Geçtiğimiz günlerde yitirdiğimiz Tina Turner’ımız bile “güçlü”, “vamp kadın” imajıyla bilinse de tüm gençliğinde ona psikolojik ve fizyolojik işkenceler yapan sözde sert erkeklerce tarumar edilmiştir. Büyük ustamız John Berger’in 70’li, 80’li yıllarda söyledikleri, sadece rock dünyasındaki değil, şu gözünü açmış tüm kadınların vaziyetine dair bugün de geçerlidir:

“Bir kadın, yalnız başına olduğu zamanların hemen hepsinin dışında, daima, nasıl bir görüntü oluşturduğu algısı ile beraberdir. Bir odada öylece yürürken, ya da babasını kaybettiğinde ağlarken, o esnada nasıl göründüğünü düşünmekten kendini alıkoyamaz. Çocukluğundan bu yana, kadına devamlı olarak kendini incelemek öğretilmiş ve kadın buna koşullandırılmıştır. Bu yüzden olmak istediği ve yaptığı her şeyi incelemek zorunda kalmıştır. Çünkü başkalarına özellikle de erkeklere nasıl göründüğü, hayata dair elde etmiş olduğu bir başarı olarak düşünüldüğünden bu konu hep çok önemli olmuştur.”

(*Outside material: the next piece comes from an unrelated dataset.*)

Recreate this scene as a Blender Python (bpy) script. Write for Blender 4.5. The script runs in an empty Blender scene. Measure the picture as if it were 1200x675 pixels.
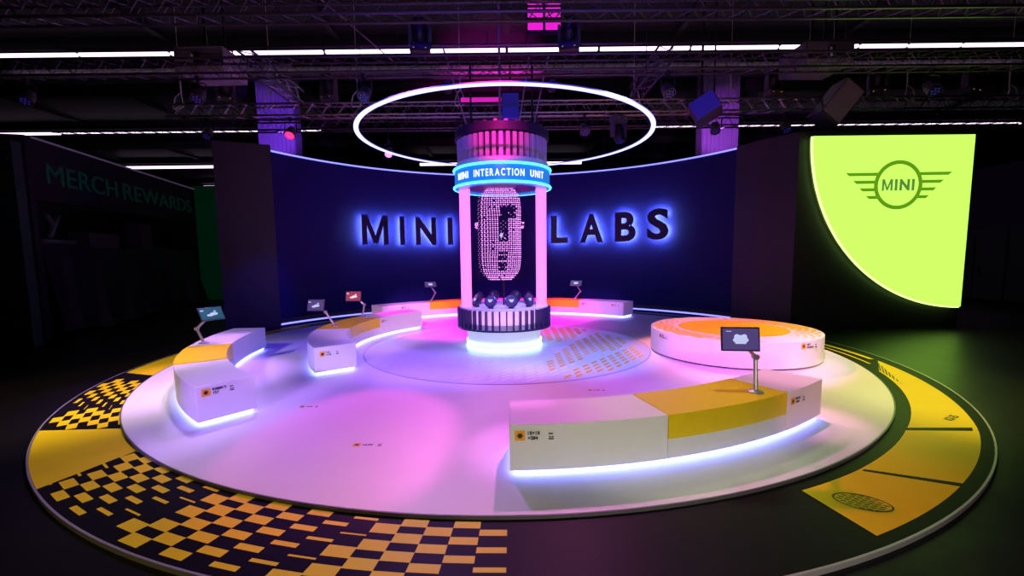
import bpy, bmesh, math, random
from mathutils import Vector, Matrix
random.seed(7)
C = bpy.context.scene
COL = C.collection
PI = math.pi
R = math.radians

# ------------------------------------------------------------------ camera
cd = bpy.data.cameras.new('camera'); cam = bpy.data.objects.new('camera', cd); COL.objects.link(cam)
F_ = Vector((0.0, 0.99530, -0.09685)); ROLL = -0.011
r0 = Vector((1, 0, 0)); u0 = r0.cross(F_).normalized()
rr = r0 * math.cos(ROLL) + u0 * math.sin(ROLL)
uu = -r0 * math.sin(ROLL) + u0 * math.cos(ROLL)
m = Matrix((rr, uu, -F_)).transposed().to_4x4(); m.translation = Vector((0.066, -8.953, 1.82))
cam.matrix_world = m
cd.sensor_fit = 'HORIZONTAL'; cd.sensor_width = 36; cd.lens = 517.36 / 1200 * 36
cd.shift_y = 12.67 / 1200; cd.clip_start = 0.05; cd.clip_end = 300
C.camera = cam
C.view_settings.view_transform = 'Standard'; C.view_settings.look = 'None'
C.view_settings.exposure = 0.0; C.view_settings.gamma = 1.0; C.view_settings.use_curve_mapping = False
C.cycles.use_denoising = True
C.cycles.sample_clamp_indirect = 4.0
C.cycles.max_bounces = 8

# ------------------------------------------------------------------ world
w = bpy.data.worlds.new('world'); C.world = w; w.use_nodes = True
bg = w.node_tree.nodes['Background']; bg.inputs[0].default_value = (0.35, 0.12, 0.55, 1); bg.inputs[1].default_value = 0.005

# ------------------------------------------------------------------ spots: truss lamps, plus unseen ones added to light the stage
def spot(name, loc, target, color, power, angle=40, blend=0.5, size=0.12):
    l = bpy.data.lights.new(name, 'SPOT'); l.color = color; l.energy = power
    l.spot_size = R(angle); l.spot_blend = blend; l.shadow_soft_size = size
    o = bpy.data.objects.new(name, l); COL.objects.link(o); o.location = loc
    o.rotation_euler = (Vector(target) - Vector(loc)).to_track_quat('-Z', 'Y').to_euler()
    return o
TZ = 5.35
# beams: (lamp position, target, colour, power, cone, blend)
BEAMS = [
    ((0.8, -10.5, 1.1), (1.6, -5.4, 0.25), (1.0, 0.932, 0.71), 418, 60, 0.9),  # added low lamp, unseen, brightens the front bench face
    ((-1.5, -9.5, 5.6), (-1.8, -6.7, 0), (1, 0.84, 0.25), 480, 44, 0.9),  # added unseen lamp, neutral light for the front border
    ((-7.2, -8.2, 5.6), (-5.9, -3.0, 0), (1, 0.78, 0.45), 2300, 38, 0.9),  # unseen lamp added for the left border graphics
    ((7.2, -8.6, 5.6), (6.1, -3.4, 0), (1, 0.88, 0.22), 1800, 36, 0.9),  # unseen lamp added for the right border graphics
    ((-3.5, -10.5, 2.0), (-3.2, -4.0, 0.28), (0.474, 0.274, 1.0), 2456, 13, 0.6),  # low unseen lamp added for the far left bench end
    ((-2.5, -10.5, 2.0), (-2.7, -1.9, 0.28), (1.0, 0.724, 0.956), 1004, 8, 0.6),  # low unseen lamp added for the inner bench end
    ((0.8, -7.5, 5.4), (4.0, -1.6, 0.25), (0.946, 0.22, 1.0), 4200, 22, 0.5),  # unseen lamp added for the podium front
    ((-1.75, -10.2, 5.6), (-3.0, 1.4, 0.35), (1.0, 0.49, 0.75), 4320, 15, 0.6),
    ((-0.6, -10.2, 5.6), (-0.1, 0, 3.85), (1.0, 0.007, 0.17), 6360, 7, 0.6),
    ((0, -10.2, 5.6), (0, 6.9, 2.6), (0.006, 0.001, 1.0), 1959, 50, 0.9),
    ((0, -10.2, 3.6), (0, 2, 6.4), (0.85, 0.5, 0.6), 430, 84, 0.6),  # added from the camera side to brighten trusses and hanging boxes
    ((-1.2, -1.5, 5.4), (-2.7, 4.6, 0.3), (0.867, 0.182, 1.0), 2691, 20, 0.6),
    ((1.0, -1.5, 5.4), (2.5, 4.6, 0.3), (0.736, 0.23, 1.0), 2273, 20, 0.6),
    ((-1.75, -0.1, 5.3), (-1.4, -4.4, 0), (0.557, 0.198, 1.0), 991, 50, 0.9),
    ((1.28, -0.1, 5.3), (1.3, -4.4, 0), (1.0, 0.219, 0.702), 1082, 50, 0.9),
    ((3.6, -0.4, 5.3), (3.4, -4.6, 0), (0.77, 1.0, 0.493), 230, 46, 0.9),
    ((-5.79, 2.6, 4.9), (-4.2, -1.6, 0), (0.075, 0.013, 1.0), 559, 50, 0.8),
    ((-4.4, -1.4, 5.3), (-4.3, -4.2, 0), (0.846, 0.616, 1.0), 617, 44, 0.9),
    ((-4.6, 2.6, 4.9), (-1.2, 2.6, 0), (1.0, 0.0, 0.768), 4619, 46, 0.7),
    ((1.16, 2.6, 4.9), (0.3, 4.4, 0), (1.0, 0.0, 0.702), 3509, 56, 0.6),
    ((2.93, 2.6, 4.9), (4.05, -0.9, 0.4), (1.0, 0.258, 0.232), 1475, 40, 0.35),
    ((-1.9, 1.5, 5.2), (-1.6, -4.4, 0), (1, 0.12, 0.62), 1300, 17, 0.3),
    ((1.25, -1.0, 5.3), (0.14, -4.7, 0.2), (1, 0.2, 0.8), 900, 9, 0.3),
    ((6.84, 2.6, 4.9), (4.2, 3.2, 0), (0.07, 0.01, 1), 5200, 40, 0.8),
    ((-4.6, 2.5, 4.9), (-4.6, 1.4, 0), (0.0, 0.021, 1.0), 164, 44, 0.8),
    ((9.6, 2.6, 5.3), (6.2, 3.0, 2.0), (0.16, 0.06, 1.0), 200, 40, 0.8),
    ((8.6, 0.2, 5.2), (5.5, -2.2, 0), (0.586, 1.0, 0.172), 676, 44, 0.8),
    ((-1.5, -2.9, 5.2), (-0.9, -1.0, 0), (0.342, 0.147, 1.0), 1684, 50, 0.7),
    ((1.9, -2.6, 5.2), (0.9, -0.7, 0), (0.258, 0.3, 1.0), 1885, 46, 0.7),
    ((2.4, -3.2, 5.3), (2.2, -2.6, 0), (0.0, 0.0, 1.0), 541, 34, 0.8),
    ((-4.4, -0.6, 5.2), (-4.9, -2.2, 0.4), (0.512, 0.213, 1.0), 1708, 36, 0.7),
    ((-3.0, -1.6, 5.3), (-3.4, 0.2, 0.45), (0.099, 0.006, 1.0), 340, 30, 0.7),
    ((3.2, -2.6, 5.3), (3.25, -4.1, 0.45), (1, 0.32, 0.62), 800, 15, 0.8),
    ((-4.0, 0.4, 5.0), (-6.5, 2.6, 0.9), (0.066, 0.021, 1.0), 742, 24, 0.8),
    ((5.6, -10.2, 1.3), (3.0, -4.2, 0.25), (1, 0.38, 0.62), 330, 12, 0.6),  # added low lamp, unseen, for the right end of the front bench
    ((2.2, -5.2, 5.3), (1.7, -5.0, 0.45), (0.95, 0.95, 0.6), 270, 30, 0.8),  # overhead lamp without a fixture, added for the front bench top
]
for i, (a, b, c, p, ang, bl) in enumerate(BEAMS):
    spot('rig_and_fill_spot', a, b, c, p, ang, bl)
spot('rig_and_fill_spot', (0.0, 3.0, 6.2), (-.6, 7.9, 8.7), (1, .02, .7), 3000, 46, .9)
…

Çok uzatmadan konuyu bağlamaya çalışacağım; kadınların rock müzik ve şov dünyasında yarattıkları değişim çok sınırlı ama hiç yoktan iyidir zira kadınlar “artık biz de varız” demiştir. Salt bir “fan girl” olmayı reddetmiş, kendilerini erkekler ile eşitlemeye yönelik çok yol kat etmişlerdir ve hepsinden öte bir gerçek vardır ki: “Kadının elinin değdiği her şey güzelleşir.”